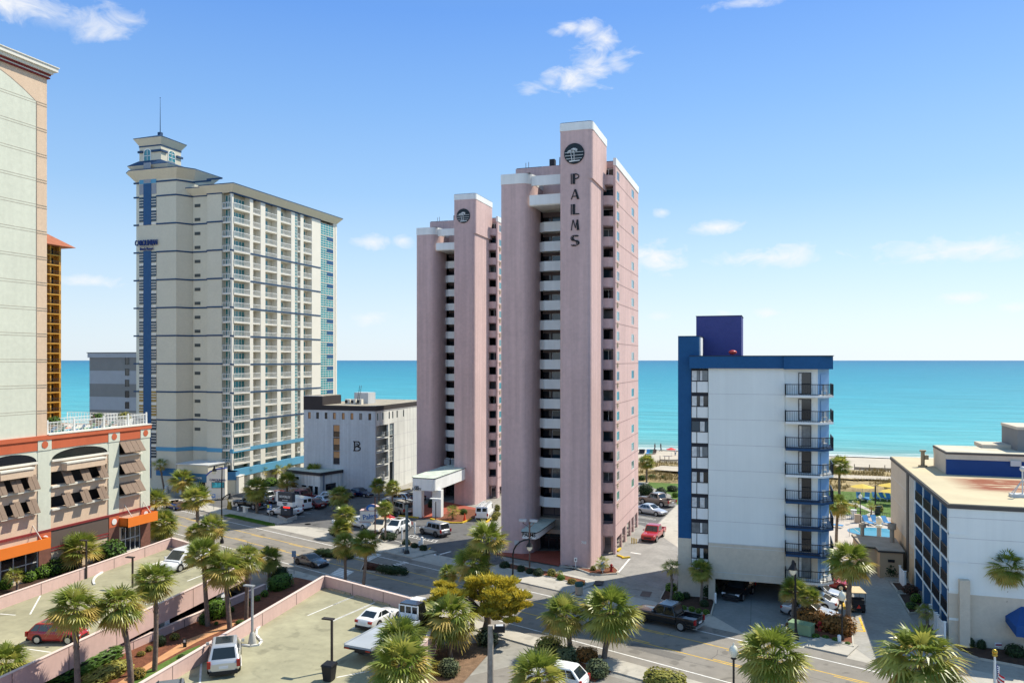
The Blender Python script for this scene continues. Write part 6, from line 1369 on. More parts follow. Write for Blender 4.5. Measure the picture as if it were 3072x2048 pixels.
# conifer with flat yellow green sprays
p=g('R',1440,1130);T=thing('conifer_tree','spreading yellow green conifer behind the palms in the middle of the near kerb','tree',(p[0],p[1],0))
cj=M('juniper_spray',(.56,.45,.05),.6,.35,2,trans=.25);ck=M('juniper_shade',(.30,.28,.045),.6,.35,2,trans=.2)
b=MB();r=random.Random(3)
Zd=dep(*p);CLP=[(1080,690,110),(1000,740,80),(1150,740,120),(1400,610,110),(1530,600,120),(1640,620,110),(1700,700,100),(1760,740,100),(1580,720,130),(1450,740,110),(1680,840,110),(1760,830,70),(1560,850,110),(1250,700,80),(880,830,70),(1060,610,55),(1480,860,90),(1640,930,60),(1720,950,50),(1840,770,50)]
def at(x,y,dd):
    u,v=px('R',x,y);Z=Zd+dd;X=(u-1536)/FO*Z;return Vector((X*cY-Z*sY,X*sY+Z*cY,EYE-(v-HZ)*Z/FO))
tops=[]
for (x,y,rp) in CLP:
    for kk in range(4):
        c=at(x+r.uniform(-75,75),y+r.uniform(-45,45),r.uniform(-2.6,1.4)+(-1.2 if x<1200 else 0));R=rp*.3112*Zd/FO*r.uniform(.55,.92);tops.append(c)
        for i in range(290):
            d=Vector((r.gauss(0,1),r.gauss(0,1),r.gauss(0,.5)));d=d.normalized()*r.uniform(.35,1.05);q=c+Vector((d.x*R*1.15,d.y*R,d.z*R*.5))
            ax=(Vector((d.x,d.y,.5+r.uniform(-.2,.5)))).normalized()*r.uniform(.18,.36);s_=ax.cross(Vector((r.gauss(0,1),r.gauss(0,1),r.gauss(0,1)))).normalized()*.075
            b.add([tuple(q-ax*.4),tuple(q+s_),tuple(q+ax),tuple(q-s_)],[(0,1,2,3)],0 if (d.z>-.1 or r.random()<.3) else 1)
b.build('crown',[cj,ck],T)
b=MB();b.tube([(p[0],p[1],0),(p[0]+.3,p[1]+.2,1.5),(p[0]+.2,p[1],3.)],[.28,.22,.18],8)
for c in tops[::5]: b.tube([(p[0]+.25,p[1]+.1,2.2),tuple((c+Vector((p[0],p[1],3)))/2),tuple(c)],[.13,.08,.03],5)
b.build('trunk',bark,T)
# dune and lawn grass
for nm,reg,n,h,c1,mat_ in (('dune_grass',(-60,164.5,40,193),15000,.8,(.25,.19,.075),'dune_blade'),('lawn_grass',(-16,140,22,163),2500,.14,(.12,.25,.03),'lawn_blade'),('verge_grass',None,2500,.12,(.14,.22,.03),'lawn_blade')):
    b=MB();r=random.Random(5)
    for i in range(n):
        if reg: x=r.uniform(reg[0],reg[2]);y=r.uniform(reg[1],reg[3])
        else: x,y=ST(r.uniform(-116,-104.4),r.uniform(70.1,71.25))
        if nm=='dune_grass':
            if nz_.noise((x*.15,y*.25,1))<-.12 or 175.5<y<181: continue
            z=dn(x,y)-.02
        elif reg:
            if not(x>4 or x<-14) : continue
            z=.01
        else: z=.13
        for k in range(3):
            a=r.uniform(0,2*PI);hh=h*r.uniform(.6,1.3);w_=.05 if h>.3 else .02;dx,dy=math.cos(a),math.sin(a);s_=r.uniform(.1,.6)*hh
            b.add([(x-dy*w_,y+dx*w_,z),(x+dy*w_,y-dx*w_,z),(x+dx*s_,y+dy*s_,z+hh)],[(0,1,2)],0)
    tag(b.build(nm,M(mat_,c1,.8,.3,.5,trans=.2)),kind='stuff')
# ---------------------------------------------------------------- lamps, signs and street furniture
bronze=M('lamp_bronze',(.05,.04,.035),.5,.1,metal=.3);galv=M('galvanised',(.33,.34,.34),.5,.1,metal=.3);gdk=M('green_black',(.015,.03,.028),.4);globe=M('lamp_globe',(.78,.75,.6),.2,.03,spec=.6);wood=M('weathered_wood',(.34,.30,.25),.9,.2,3,bump=.5)
def root(name,label,cat,p,z=0.,group=None): return thing(name,label,cat,(p[0],p[1],z),group)
def decklamp(r,bx,by,ty,label,foot=False,z=DZ,m=bronze):
    p=g(r,bx,by,z);h=hgt(r,ty,p);T=root('deck_lamp',label,'lamp post',p,z,'lamp posts on the parking decks')
    b=MB();b.box(p[0]-.07,p[1]-.07,z,p[0]+.07,p[1]+.07,h);b.build('pole',m,T)
    b=MB();b.box(p[0]-.75,p[1]-.18,h,p[0]+.15,p[1]+.18,h+.1);b.build('lamp_head',m if not foot else galv,T)
    if foot: b=MB();b.lathe(p[0],p[1],[(.34,z),(.32,z+.2),(.2,z+.85),(.14,z+.95)],8);b.build('concrete_foot',conc,T)
    return p,h,T
decklamp('G',735,1232,740,'grey deck lamp on a tapered concrete foot inside the white curved kerb',True,m=galv)
p,h,T=decklamp('G',1418,1462,1025,'brown deck lamp with a pale box on its pole near the black bin')
b=MB();b.box(p[0]-.1,p[1]-.3,DZ+.3,p[0]+.35,p[1]-.05,DZ+.75);b.build('switch_box',alu,T)
decklamp('F',832,562,200,'dark deck lamp in the kerbed corner before the tan hotel bushes')
decklamp('F',1278,645,362,'dark deck lamp above the third palm of the farther deck')
p=G2('G',1395,1545);T=root('wheelie_bin','black wheeled bin standing under the brown deck lamp','bin',p,DZ)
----
§ WRITTEN EXERCISE:
Except for the pictures, copy the material above exactly.

§ ANSWER:
The Blender Python script for this scene continues. Write part 6, from line 1369 on. More parts follow. Write for Blender 4.5. Measure the picture as if it were 3072x2048 pixels.
# conifer with flat yellow green sprays
p=g('R',1440,1130);T=thing('conifer_tree','spreading yellow green conifer behind the palms in the middle of the near kerb','tree',(p[0],p[1],0))
cj=M('juniper_spray',(.56,.45,.05),.6,.35,2,trans=.25);ck=M('juniper_shade',(.30,.28,.045),.6,.35,2,trans=.2)
b=MB();r=random.Random(3)
Zd=dep(*p);CLP=[(1080,690,110),(1000,740,80),(1150,740,120),(1400,610,110),(1530,600,120),(1640,620,110),(1700,700,100),(1760,740,100),(1580,720,130),(1450,740,110),(1680,840,110),(1760,830,70),(1560,850,110),(1250,700,80),(880,830,70),(1060,610,55),(1480,860,90),(1640,930,60),(1720,950,50),(1840,770,50)]
def at(x,y,dd):
    u,v=px('R',x,y);Z=Zd+dd;X=(u-1536)/FO*Z;return Vector((X*cY-Z*sY,X*sY+Z*cY,EYE-(v-HZ)*Z/FO))
tops=[]
for (x,y,rp) in CLP:
    for kk in range(4):
        c=at(x+r.uniform(-75,75),y+r.uniform(-45,45),r.uniform(-2.6,1.4)+(-1.2 if x<1200 else 0));R=rp*.3112*Zd/FO*r.uniform(.55,.92);tops.append(c)
        for i in range(290):
            d=Vector((r.gauss(0,1),r.gauss(0,1),r.gauss(0,.5)));d=d.normalized()*r.uniform(.35,1.05);q=c+Vector((d.x*R*1.15,d.y*R,d.z*R*.5))
            ax=(Vector((d.x,d.y,.5+r.uniform(-.2,.5)))).normalized()*r.uniform(.18,.36);s_=ax.cross(Vector((r.gauss(0,1),r.gauss(0,1),r.gauss(0,1)))).normalized()*.075
            b.add([tuple(q-ax*.4),tuple(q+s_),tuple(q+ax),tuple(q-s_)],[(0,1,2,3)],0 if (d.z>-.1 or r.random()<.3) else 1)
b.build('crown',[cj,ck],T)
b=MB();b.tube([(p[0],p[1],0),(p[0]+.3,p[1]+.2,1.5),(p[0]+.2,p[1],3.)],[.28,.22,.18],8)
for c in tops[::5]: b.tube([(p[0]+.25,p[1]+.1,2.2),tuple((c+Vector((p[0],p[1],3)))/2),tuple(c)],[.13,.08,.03],5)
b.build('trunk',bark,T)
# dune and lawn grass
for nm,reg,n,h,c1,mat_ in (('dune_grass',(-60,164.5,40,193),15000,.8,(.25,.19,.075),'dune_blade'),('lawn_grass',(-16,140,22,163),2500,.14,(.12,.25,.03),'lawn_blade'),('verge_grass',None,2500,.12,(.14,.22,.03),'lawn_blade')):
    b=MB();r=random.Random(5)
    for i in range(n):
        if reg: x=r.uniform(reg[0],reg[2]);y=r.uniform(reg[1],reg[3])
        else: x,y=ST(r.uniform(-116,-104.4),r.uniform(70.1,71.25))
        if nm=='dune_grass':
            if nz_.noise((x*.15,y*.25,1))<-.12 or 175.5<y<181: continue
            z=dn(x,y)-.02
        elif reg:
            if not(x>4 or x<-14) : continue
            z=.01
        else: z=.13
        for k in range(3):
            a=r.uniform(0,2*PI);hh=h*r.uniform(.6,1.3);w_=.05 if h>.3 else .02;dx,dy=math.cos(a),math.sin(a);s_=r.uniform(.1,.6)*hh
            b.add([(x-dy*w_,y+dx*w_,z),(x+dy*w_,y-dx*w_,z),(x+dx*s_,y+dy*s_,z+hh)],[(0,1,2)],0)
    tag(b.build(nm,M(mat_,c1,.8,.3,.5,trans=.2)),kind='stuff')
# ---------------------------------------------------------------- lamps, signs and street furniture
bronze=M('lamp_bronze',(.05,.04,.035),.5,.1,metal=.3);galv=M('galvanised',(.33,.34,.34),.5,.1,metal=.3);gdk=M('green_black',(.015,.03,.028),.4);globe=M('lamp_globe',(.78,.75,.6),.2,.03,spec=.6);wood=M('weathered_wood',(.34,.30,.25),.9,.2,3,bump=.5)
def root(name,label,cat,p,z=0.,group=None): return thing(name,label,cat,(p[0],p[1],z),group)
def decklamp(r,bx,by,ty,label,foot=False,z=DZ,m=bronze):
    p=g(r,bx,by,z);h=hgt(r,ty,p);T=root('deck_lamp',label,'lamp post',p,z,'lamp posts on the parking decks')
    b=MB();b.box(p[0]-.07,p[1]-.07,z,p[0]+.07,p[1]+.07,h);b.build('pole',m,T)
    b=MB();b.box(p[0]-.75,p[1]-.18,h,p[0]+.15,p[1]+.18,h+.1);b.build('lamp_head',m if not foot else galv,T)
    if foot: b=MB();b.lathe(p[0],p[1],[(.34,z),(.32,z+.2),(.2,z+.85),(.14,z+.95)],8);b.build('concrete_foot',conc,T)
    return p,h,T
decklamp('G',735,1232,740,'grey deck lamp on a tapered concrete foot inside the white curved kerb',True,m=galv)
p,h,T=decklamp('G',1418,1462,1025,'brown deck lamp with a pale box on its pole near the black bin')
b=MB();b.box(p[0]-.1,p[1]-.3,DZ+.3,p[0]+.35,p[1]-.05,DZ+.75);b.build('switch_box',alu,T)
decklamp('F',832,562,200,'dark deck lamp in the kerbed corner before the tan hotel bushes')
decklamp('F',1278,645,362,'dark deck lamp above the third palm of the farther deck')
p=G2('G',1395,1545);T=root('wheelie_bin','black wheeled bin standing under the brown deck lamp','bin',p,DZ)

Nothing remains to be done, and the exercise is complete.